Phys Rev Lett. 2026 Feb 20;136(7):070602. doi: 10.1103/945c-11wt.
ABSTRACT
In the present Letter, we introduce, develop, and investigate a connection between multiphoton quantum interference, a core element of emerging photonic quantum technologies, and Hopfield-like Hamiltonians of classical neural networks, the paradigmatic models for associative memory and machine learning in systems of artificial intelligence.
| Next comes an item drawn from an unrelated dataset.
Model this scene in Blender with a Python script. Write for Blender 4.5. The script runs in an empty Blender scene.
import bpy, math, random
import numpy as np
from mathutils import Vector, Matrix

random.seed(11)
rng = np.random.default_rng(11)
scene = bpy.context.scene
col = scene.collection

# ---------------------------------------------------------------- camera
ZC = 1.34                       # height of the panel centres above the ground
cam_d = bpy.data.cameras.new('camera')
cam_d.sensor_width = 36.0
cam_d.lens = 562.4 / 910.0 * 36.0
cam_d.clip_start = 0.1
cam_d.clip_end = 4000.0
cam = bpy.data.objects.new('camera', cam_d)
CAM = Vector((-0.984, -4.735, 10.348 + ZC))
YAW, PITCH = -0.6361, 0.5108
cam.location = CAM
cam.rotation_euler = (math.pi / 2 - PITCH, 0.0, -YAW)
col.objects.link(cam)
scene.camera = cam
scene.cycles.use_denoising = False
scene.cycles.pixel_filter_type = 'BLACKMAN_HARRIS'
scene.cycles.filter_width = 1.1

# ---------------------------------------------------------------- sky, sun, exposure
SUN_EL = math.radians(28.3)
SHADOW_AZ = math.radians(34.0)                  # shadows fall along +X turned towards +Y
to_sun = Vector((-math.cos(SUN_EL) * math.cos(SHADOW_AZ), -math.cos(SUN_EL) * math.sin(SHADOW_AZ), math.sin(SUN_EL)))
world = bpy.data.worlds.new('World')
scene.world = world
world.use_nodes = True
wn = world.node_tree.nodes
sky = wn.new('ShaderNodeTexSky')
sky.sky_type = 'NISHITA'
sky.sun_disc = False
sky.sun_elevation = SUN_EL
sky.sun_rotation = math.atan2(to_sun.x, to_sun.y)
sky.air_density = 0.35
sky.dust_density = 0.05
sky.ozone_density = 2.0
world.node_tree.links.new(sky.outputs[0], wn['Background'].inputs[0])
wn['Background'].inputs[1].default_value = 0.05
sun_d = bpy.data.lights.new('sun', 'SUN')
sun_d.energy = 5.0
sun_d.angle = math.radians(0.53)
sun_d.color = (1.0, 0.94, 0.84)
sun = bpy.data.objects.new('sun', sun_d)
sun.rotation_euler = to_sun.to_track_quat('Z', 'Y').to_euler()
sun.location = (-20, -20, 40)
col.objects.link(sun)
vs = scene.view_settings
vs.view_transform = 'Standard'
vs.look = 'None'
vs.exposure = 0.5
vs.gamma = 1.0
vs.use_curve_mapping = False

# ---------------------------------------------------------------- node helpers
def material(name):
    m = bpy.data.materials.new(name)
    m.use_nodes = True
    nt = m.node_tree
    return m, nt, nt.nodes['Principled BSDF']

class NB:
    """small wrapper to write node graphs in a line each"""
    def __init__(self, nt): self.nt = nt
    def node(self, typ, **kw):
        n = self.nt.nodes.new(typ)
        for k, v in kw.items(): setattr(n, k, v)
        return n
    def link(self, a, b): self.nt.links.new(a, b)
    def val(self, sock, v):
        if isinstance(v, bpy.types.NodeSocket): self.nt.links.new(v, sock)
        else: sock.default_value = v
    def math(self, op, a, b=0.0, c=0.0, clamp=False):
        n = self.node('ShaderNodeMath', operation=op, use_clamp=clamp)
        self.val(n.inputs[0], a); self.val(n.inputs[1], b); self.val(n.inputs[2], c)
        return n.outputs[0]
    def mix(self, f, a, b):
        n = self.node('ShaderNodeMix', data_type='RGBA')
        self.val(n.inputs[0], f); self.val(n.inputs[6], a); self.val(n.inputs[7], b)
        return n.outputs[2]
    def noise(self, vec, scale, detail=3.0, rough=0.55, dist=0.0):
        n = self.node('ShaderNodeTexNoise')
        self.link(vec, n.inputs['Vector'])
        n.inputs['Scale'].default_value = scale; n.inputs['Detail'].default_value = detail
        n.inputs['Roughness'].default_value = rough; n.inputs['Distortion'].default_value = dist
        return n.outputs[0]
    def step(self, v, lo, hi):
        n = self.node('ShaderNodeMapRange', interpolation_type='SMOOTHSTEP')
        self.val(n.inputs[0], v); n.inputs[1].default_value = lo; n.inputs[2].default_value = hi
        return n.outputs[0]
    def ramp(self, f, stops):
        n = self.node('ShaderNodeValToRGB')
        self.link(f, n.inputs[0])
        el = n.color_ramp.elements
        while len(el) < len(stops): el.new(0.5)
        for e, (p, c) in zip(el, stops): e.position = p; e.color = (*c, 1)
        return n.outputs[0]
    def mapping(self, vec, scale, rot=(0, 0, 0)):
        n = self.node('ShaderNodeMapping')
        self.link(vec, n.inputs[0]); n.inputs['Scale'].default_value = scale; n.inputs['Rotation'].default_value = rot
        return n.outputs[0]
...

Specifically, we show that combining a system composed of N_{ph} indistinguishable photons in superposition over M field modes, a controlled array of M binary phase shifters, and a linear-optical interferometer, yields output photon statistics described by means of a p-body Hopfield Hamiltonian of M Ising-like neurons ±1, with p=2N_{ph}. We investigate in detail the generalized four-body Hopfield model obtained through this procedure, undergoing a transition from a memory retrieval to a memory black-out regime, i.e., a spin-glass phase, as the amount of stored memory increases. The mapping enables novel routes to the realization and investigation of disordered and complex classical systems via efficient photonic quantum simulators and describes aspects of structured photonic systems in terms of classical spin Hamiltonians.
PMID:41791042 | DOI:10.1103/945c-11wt